(STORED DATA):
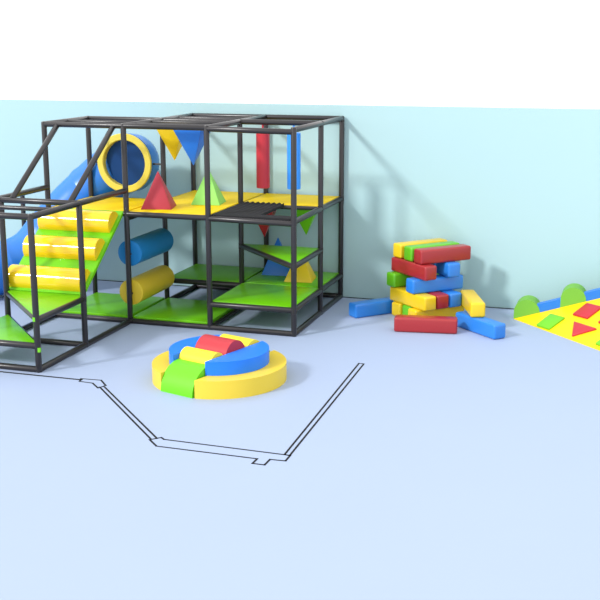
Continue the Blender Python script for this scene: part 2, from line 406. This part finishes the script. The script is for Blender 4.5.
arch(-0.755, -0.445, 0, 0.305, rg, 'foam_wedge', 'green curved foam wedge at the front of the round set', 1)
arch(-0.44, -0.17, 0.27, 0.415, ry, 'foam_arch', 'yellow rounded foam block between green wedge and red block')
arch(-0.165, 0.215, 0.29, 0.485, ring_r, 'foam_arch', 'red rounded foam block topping the round set')
arch(0.22, 0.52, 0.27, 0.415, ry, 'foam_arch', 'yellow rounded foam block behind the red one in the round set')
arch(0.525, 0.75, 0, 0.30, rg, 'foam_wedge', 'green curved foam wedge at the back of the round set', 2)

# ------------------------------------------------------------------ giant tumbling tower blocks
BL, BW = 0.85, 0.208
def block(x, y, th, z, colour, label, L=BL, H=0.204, tilt=0):
    a = Vector((math.cos(th), math.sin(th), 0)); b = Vector((-math.sin(th), math.cos(th), 0)); o = Vector((x, y, z))
    bm = bmesh.new(); w = BW - 0.004; o = o - a * (0.012 if th > 1.5 else 0.032) - b * 0.008
    P = [o, o + a * L, o + a * L + b * w, o + b * w]
    add_prism(bm, P, [p + Vector((0, 0, H)) for p in P]); bevel(bm, 0.030, 4)
    # puff the vinyl a little along the long seams
    ob = obj('giant_block', bm, M['block_' + colour], None, True, loc=tuple((P[0] + P[2]) / 2))
    return tag(ob, label, 'foam block', 'giant stacking blocks')
zz = [0, 0.205, 0.41, 0.615, 0.82]
block(5.075, 1.255, 0.775, zz[4], 'red', 'red foam block on top of the tower, nearest of the top three')
block(4.900, 1.435, 0.80, zz[4], 'green', 'green foam block on top of the tower between yellow and red')
block(4.705, 1.620, 0.83, zz[4], 'yellow', 'yellow foam block on top of the tower, rearmost of the top three')
block(5.265, 1.285, 2.387, zz[3], 'red', 'red foam block second layer from the top of the tower')
block(5.545, 1.580, 2.30, zz[3], 'blue', 'blue foam block second layer from the top, end facing right')
block(4.985, 1.185, 0.765, zz[2], 'blue', 'blue foam block in the middle layer of the tower')
block(4.640, 1.525, 0.84, zz[2], 'green', 'green foam block poking out left from the middle layer of the tower')
block(5.285, 1.190, 2.407, zz[1], 'yellow', 'yellow foam block in the second layer from the floor')
block(5.432, 1.357, 2.37, zz[1], 'red', 'red foam block in the second layer, between yellow and blue ends')
block(5.586, 1.518, 2.37, zz[1], 'blue', 'blue foam block in the second layer, right of the red end')
block(4.750, 1.425, 0.86, zz[0], 'yellow', 'yellow foam block at the rear of the bottom layer')
block(4.925, 1.300, 0.82, zz[0], 'green', 'green foam block in the middle of the bottom layer')
block(5.045, 1.095, 0.80, zz[0], 'yellow', 'yellow foam block at the front of the bottom layer behind the red one')
block(4.854, 0.630, 0.145, 0, 'red', 'red foam block lying on the floor in front of the tower')
block(4.165, 1.195, 0.82, 0, 'blue', 'blue foam block lying on the floor left of the tower')
block(6.301, 0.751, 2.388, 0, 'blue', 'blue foam block lying on the floor right of the tower')
block(5.992, 0.978, 1.90, zz[1], 'yellow', 'yellow foam block resting on the blue one right of the tower')

# ------------------------------------------------------------------ activity ramp on the right
P0 = Vector((6.292, 1.83, 0)); nd = Vector((0.735, 0.678, 0)); dd = Vector((0.678, -0.735, 0)); SL = 0.45
def surf(x, y): return SL * ((x - P0.x) * nd.x + (y - P0.y) * nd.y)
rp = empty('activity_ramp', (7.3, 1.3, 0))
tag(rp, 'yellow sloping activity ramp with coloured shapes, green domes and blue edge by the wall', 'play ramp')
fa = P0; fb = P0 + dd * 2.6; fc = Vector((8.06, 1.83, 0))
bm = bmesh.new()
add_prism(bm, [fa, fb, fc], [fa + Vector((0, 0, 0.004)), fb + Vector((0, 0, 0.004)), fc + Vector((0, 0, surf(fc.x, fc.y)))])
obj('slope', bm, M['mat_yellow'], rp)
def tile(pts, m, lb):
    nv = Vector((-SL * nd.x, -SL * nd.y, 1)).normalized()
    B = [Vector((x, y, surf(x, y) - 0.004)) for x, y in pts]
    bm = bmesh.new(); add_prism(bm, B, [p + nv * 0.036 for p in B]); bevel(bm, 0.012, 3)
    o = obj('shape_pad', bm, m, rp, True); o['label'] = lb
tile([(6.645, 1.475), (6.835, 1.285), (7.025, 1.495), (6.82, 1.69)], M['green'], 'green square pad')
tile([(7.12, 1.535), (7.325, 1.335), (7.505, 1.545), (7.295, 1.745)], M['red'], 'red square pad')
tile([(7.155, 0.975), (7.155, 1.335), (7.465, 1.015)], M['red'], 'red triangular pad')
tile([(7.465, 0.655), (7.66, 0.46), (7.85, 0.67), (7.65, 0.87)], M['green'], 'green square pad')
tile([(7.47, 1.17), (7.66, 0.98), (7.85, 1.19), (7.66, 1.38)], M['red'], 'red square pad')
bm = bmesh.new()
xa, xb = 6.60, 8.05
add_prism(bm, [(xa, 1.835, 0), (xb, 1.835, 0), (xb, 1.96, 0), (xa, 1.96, 0)],
          [(xa, 1.835, surf(xa, 1.83) + .125), (xb, 1.835, surf(xb, 1.83) + .125), (xb, 1.96, surf(xb, 1.83) + .125), (xa, 1.96, surf(xa, 1.83) + .125)])
o = obj('edge_board', bm, M['blue'], rp); o['label'] = 'blue edge board'
for x0, x1, zc in ((6.292, 6.652, 0.11), (6.925, 7.270, 0.335), (7.56, 7.91, 0.55)):
    xm = (x0 + x1) / 2; r = (x1 - x0) / 2; K = 26
    pr = [(x0, 0)] + [(xm - r * math.cos(PI * k / K), zc + r * math.sin(PI * k / K)) for k in range(K + 1)] + [(x1, 0)]
    bm = bmesh.new(); add_prism(bm, [(x, 1.832, z) for x, z in pr], [(x, 2.14, z) for x, z in pr])
    es = [e_ for e_ in bm.edges if len(e_.link_faces) == 2 and e_.calc_face_angle(0) > 1.2]
    bmesh.ops.bevel(bm, geom=es, offset=0.035, segments=4, affect='EDGES', profile=0.5)
    o = obj('dome', bm, M['mat_green'], rp, True); o['label'] = 'green half round dome'

# ------------------------------------------------------------------ light, world, camera
sun = bpy.data.lights.new('sun', 'SUN'); sun.energy = 2.75; sun.angle = math.radians(6.5); sun.color = (1, 0.99, 0.97)
so = bpy.data.objects.new('sun', sun); C.objects.link(so)
so.rotation_euler = Vector((0.78, 1.0, -0.79)).to_track_quat('-Z', 'Y').to_euler(); so.location = (-4, -6, 8)
w = bpy.data.worlds.new('studio_white'); S.world = w; w.use_nodes = True
bg = w.node_tree.nodes['Background']; bg.inputs[0].default_value = (1, 1, 1, 1); bg.inputs[1].default_value = 1.62

cam = bpy.data.cameras.new('camera'); co = bpy.data.objects.new('camera', cam); C.objects.link(co); S.camera = co
co.location = (7.80167, -13.20900, 3.76829)
yaw, pit = -0.302139, 0.2315446
f = Vector((math.sin(yaw) * math.cos(pit), math.cos(yaw) * math.cos(pit), -math.sin(pit)))
co.rotation_euler = f.to_track_quat('-Z', 'Y').to_euler()
cam.sensor_fit = 'HORIZONTAL'; cam.sensor_width = 36; cam.lens = 36 * 1075.207 / 600; cam.clip_end = 200

vs = S.view_settings
S.display_settings.display_device = 'sRGB'
vs.view_transform = 'Standard'; vs.look = 'None'; vs.exposure = 0; vs.gamma = 1; vs.use_curve_mapping = False
S.cycles.max_bounces = 8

(GOAL):
Every line from the start of the listing above through the line with "arch(0.525, 0.75, 0, 0.30, rg, 'foam_wedge', 'green" should be repeated exactly; skip the pictures and add nothing else.

(FINISHED ANSWER):
Continue the Blender Python script for this scene: part 2, from line 406. This part finishes the script. The script is for Blender 4.5.
arch(-0.755, -0.445, 0, 0.305, rg, 'foam_wedge', 'green curved foam wedge at the front of the round set', 1)
arch(-0.44, -0.17, 0.27, 0.415, ry, 'foam_arch', 'yellow rounded foam block between green wedge and red block')
arch(-0.165, 0.215, 0.29, 0.485, ring_r, 'foam_arch', 'red rounded foam block topping the round set')
arch(0.22, 0.52, 0.27, 0.415, ry, 'foam_arch', 'yellow rounded foam block behind the red one in the round set')
arch(0.525, 0.75, 0, 0.30, rg, 'foam_wedge', 'green curved foam wedge at the back of the round set', 2)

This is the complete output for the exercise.